According to Evelyn, ever since beginning the registration process in late October, the turnout by the customers has been good. However, he was unable to confirm how many of GT&T’s 280,000 customers have so far completed the process. The company has been urging customers to go into its offices and register. Additionally, as part of its efforts to ensure the smooth flow of the process, GT&T dispatched special teams to outlying areas to help customers with the registration.
But despite these efforts, Evelyn said it would be unrealistic for the company to have all the required information for its customers logged by next Friday, which is the deadline set by the government.
The company’s ongoing initiative is an attempt to adhere to the Telecom-munications Law which was amended last year. The law requires providers of SIM cards and cellular phones to establish at their own cost, a system for recording and storing particulars of SIM cards and mobile cellular phones and the customers utilizing them.
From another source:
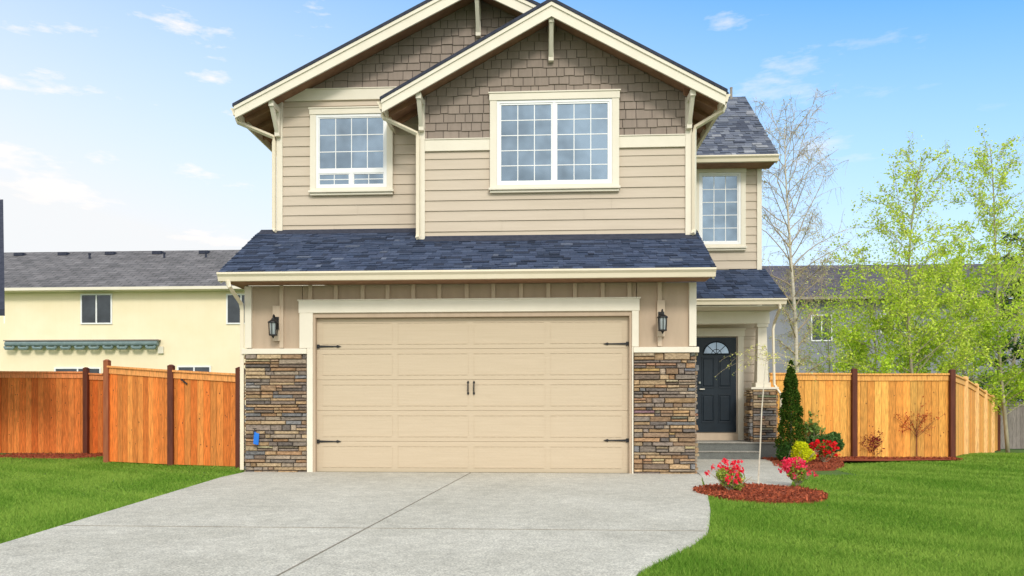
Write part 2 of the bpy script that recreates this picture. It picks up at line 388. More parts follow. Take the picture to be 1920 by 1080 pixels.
m=MB(); lap(m,(GL+.02,.05,0),(0,1,0),(-1,0,0),5.9,0,ZS); m.build('side_siding','siding',house)
bx('corner_trim','trim',house,GL-.02,GL+.09,-.02,.10,ST+.11,ZS-.01,bevel=.004); bx('corner_trim','trim',house,GR-.09,GR+.02,-.02,.10,ST+.11,ZS-.01,bevel=.004)
bx('stone_cap','trim',house,GL-.05,SL,-.07,.03,ST+.01,ST+.095,bevel=.006)
bx('stone_cap','trim',house,SR,GR+.05,-.07,.03,ST+.01,ST+.095,bevel=.006)
for (a,b,sd) in ((GL,SL-.004,-1),(SR+.004,GR,1)):
    m=MB(); stones(m,(a,-.012,0),(1,0,0),(0,-1,0),b-a,0,ST+.008)
    if sd<0: stones(m,(a,.6,0),(0,-1,0),(-1,0,0),.6,0,ST+.008)
    else: stones(m,(b,0,0),(0,1,0),(1,0,0),.6,0,ST+.008)
    o=m.build('stone_veneer','stone',house,fix=False)
    bx('mortar_bed','mortar',o,a+.002,b-.002,-.018,.022,0,ST-.004)
m=MB(); zj=ST+.101
m.box(SL,DL-.035,-.05,.06,.0,zj); m.box(DR+.035,SR,-.05,.06,.0,zj)
m.box(JL,DL-.035,-.05,.06,zj+.001,HT-.17); m.box(DR+.035,JR,-.05,.06,zj+.001,HT-.17)
m.box(JL-.012,JR+.012,-.056,.06,HT-.17,HT+.02); m.box(JL-.03,JR+.03,-.066,.04,HT+.02,HT+.04)
m.build('garage_door_trim','trim',house,bevel=.005)
m=MB(); m.box(DL-.035,DL,-.02,.12,0,DT); m.box(DR,DR+.035,-.02,.12,0,DT); m.box(DL-.035,DR+.035,-.02,.12,DT,HT-.172); m.build('garage_door_jamb','panel',house)
gd=MB(); nS=5; sh=(DT-.02)/nS
gd.box(DL,DR,.084,.13,.02,DT-.001)
for i in range(nS):
    z0=.02+i*sh; z1=z0+sh-.005
    gd.hexa([(DL,.075,z0),(DR,.075,z0),(DR,.083,z0),(DL,.083,z0),(DL,.075,z1-.006),(DR,.075,z1-.006),(DR,.083,z1),(DL,.083,z1)])
    pw=(DR-DL-.1)/4
    for q in range(4):
        a=DL+.05+q*pw+.04; b=a+pw-.08; za=z0+.07; zb=z1-.07
        for (xa,xb,zc,zd) in ((a,b,za,za+.009),(a,b,zb-.009,zb)):
            x=xa
            while x<xb: gd.box(x,min(x+.10,xb),.066,.078,zc,zd); x+=.125
        gd.box(a,a+.006,.071,.078,za+.02,zb-.02); gd.box(b-.006,b,.071,.078,za+.02,zb-.02)
gdo=gd.build('garage_door','door',house)
MB().box(DL+.002,DR-.002,.08,.11,.003,.0195).build('bottom_seal','black',gdo)
def strap(x,z,s,L=.39):
    m=MB(); y=.058
    m.xz([(x,z-.018),(x+s*L*.5,z-.011),(x+s*L*.78,z-.009),(x+s*L*.84,z-.022),(x+s*L,z),(x+s*L*.84,z+.022),(x+s*L*.78,z+.009),(x+s*L*.5,z+.011),(x,z+.018)],y,y+.009)
    m.box(min(x,x+s*.04),max(x,x+s*.04),y-.006,y+.01,z-.03,z+.03)
    m.build('strap_hinge','black',gdo)
strap(DL+.003,Z(610,649,0),1); strap(DL+.003,Z(610,828,0),1); strap(DR-.003,Z(1150,644,0),-1); strap(DR-.003,Z(1150,826,0),-1)
for p in (877,888):
    x=X(p,0); z0=Z(p,741,0); z1=Z(p,713,0); m=MB()
    m.xz([(x,z0),(x+.018,z0+.03),(x+.008,z0+.055),(x+.008,z1-.055),(x+.018,z1-.03),(x,z1),(x-.018,z1-.03),(x-.008,z1-.055),(x-.008,z0+.055),(x-.018,z0+.03)],.058,.066)
    m.tube([(x,.062,z0+.05),(x,.03,z0+.065),(x,.025,(z0+z1)/2),(x,.03,z1-.065),(x,.062,z1-.05)],.008)
    m.build('pull_handle','black',gdo)
# garage roof (its rakes splay out a little towards the top)
RL=X(412,-.5); RR=X(1340,-.5); sl=.5; th=math.atan(sl)
RLt=RL-.20; RRt=RR+.14
def zr(y): return ZE+sl*(y+.5)
zt_=zr(1.72)
m=MB(); m.hexa([(RL,-.5,ZE-.04),(RR,-.5,ZE-.04),(RRt,1.72,zt_-.04),(RLt,1.72,zt_-.04),(RL,-.5,ZE),(RR,-.5,ZE),(RRt,1.72,zt_),(RLt,1.72,zt_)])
gro=m.build('garage_roof','roofedge',house)
nl_=Vector((-(2.22),-(RL-RLt),0)).normalized(); nr_=Vector((2.22,-(RRt-RR),0)).normalized()
m=MB(); tabs(m,(RLt-.03,-.53,ZE-.012),(1,0,0),(0,1,sl),RRt-RLt+.06,2.23/math.cos(th)); m.build('shingles','shingle',gro,fix=False,clip=[((RL-.02,-.5,ZE),nl_),((RR+.02,-.5,ZE),nr_)])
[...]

The law says that the service provider will have to record information relating to the details of transactions of persons calling and persons receiving calls and the time and duration of calls. After the piece of legislation was assented to, the service provider was given a year to log and store the required information.
Evelyn said that it was only at the end of October that the company started “in earnest” to get its subscribers to register their SIM cards. According to him, in the months leading up to October the company was working on fulfilling other requirements of the law. He said this included coming up with a format approved by the government for the collection of this data.
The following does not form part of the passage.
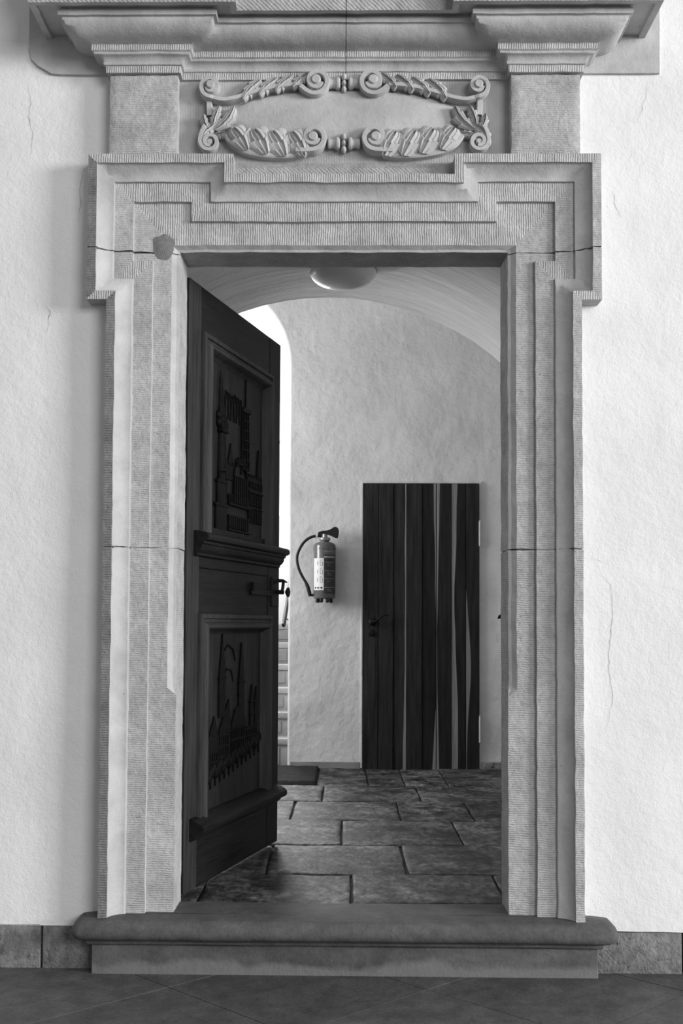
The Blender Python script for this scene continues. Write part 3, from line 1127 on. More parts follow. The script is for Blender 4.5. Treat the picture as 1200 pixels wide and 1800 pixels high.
# right part with a notch for the door, left part, joined over the arch crown
right = [b2[i] for i in range(0, hb + 1)] + [(b2[hb][0], BY, 4.4), (2.3, BY, 4.4), (2.3, BY, 0.1), (DX1, BY, 0.1), (DX1, BY, DZ1), (DX0, BY, DZ1), (DX0, BY, 0.1)]
left = [b2[i] for i in range(hb, len(b2))] + [(-3.0, BY, 0.1), (-3.0, BY, 4.4), (b2[hb][0], BY, 4.4)]
b.add(right, [tuple(range(len(right)))])
b.add(left, [tuple(range(len(left)))])
# reveal of the door recess
b.add([(DX0, BY, 0.1), (DX0, BY, DZ1), (DX1, BY, DZ1), (DX1, BY, 0.1), (DX0, BY + 0.2, 0.1), (DX0, BY + 0.2, DZ1), (DX1, BY + 0.2, DZ1), (DX1, BY + 0.2, 0.1)],
      [(0, 1, 5, 4), (1, 2, 6, 5), (2, 3, 7, 6), (4, 5, 6, 7)])
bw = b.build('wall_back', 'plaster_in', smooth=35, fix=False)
struct(bw, 'rough white plaster wall behind the passage, cut by an arch to the stair')
t = struct(empty('trim_1'), 'thin plaster lip round the plank door')
MB().box(DX0 - 0.016, DX0, BY - 0.010, BY + 0.02, 0.2, DZ1 + 0.016, 0.003).build('lip', 'plaster_in', t)
MB().box(DX1, DX1 + 0.016, BY - 0.010, BY + 0.02, 0.2, DZ1 + 0.016, 0.003).build('lip', 'plaster_in', t)
MB().box(DX0, DX1, BY - 0.010, BY + 0.02, DZ1, DZ1 + 0.016, 0.003).build('lip', 'plaster_in', t)
t = struct(empty('baseboard_back'))
MB().box(-0.385, DX0 - 0.016, BY - 0.012, BY + 0.01, 0.19, 0.244, 0.003).build('board', 'board', t)
MB().box(DX1 + 0.016, 2.3, BY - 0.02, BY + 0.01, 0.19, 0.250, 0.006).build('stone_foot', 'plinth', t)

# stairwell
SX0, SX1 = AX - AR, AX + AR
v = MB()
v.box(SX1, SX1 + 0.1, BY + 0.3, 7.2, 0.1, 5.2)
struct(v.build('wall_stairs', 'white'))
struct(MB().box(SX0 - 0.1, SX0, BY + 0.3, 7.2, 0.1, 5.2).build('wall_stairs.001', 'white'))
struct(MB().box(SX0 - 0.1, SX1 + 0.1, BY + 0.28, 7.2, 5.1, 5.2).build('ceiling.002', 'white'))
struct(MB().box(SX0 - 0.1, SX1 + 0.1, BY + 0.28, BY + 0.34, AZ + AR, 5.2).build('wall_stairs.002', 'white'))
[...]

Throughout this time, Evelyn said, he has been in regular contact with Head of the Presidential Secretariat Dr Roger Luncheon and Home Affairs Minister Clement Rohee updating them with the company’s progress.
Evelyn disclosed that while no official extension has been given as yet, the company would be able to complete the process within six months. He gave this assurance based on what he described as “the really good support” that customers have demonstrated so far.
Meanwhile, Stabroek News understands that the legislation in question does not significantly affect the current operations of Digicel.
Digicel’s Public Relations Represen-tative Alex Graham said that when the company began its operations here, it recorded such information from its customers.
The Telecommunications (Amend-ment) Bill 2008 was taken to the National Assembly last year, after it was observed that mobile phones were frequently used to facilitate planning and commission of serious crimes. It was also noted that there had been a spate of thefts of mobile devices by unscrupulous persons.
The passage of this bill is expected to help the police significantly in their crime investigations.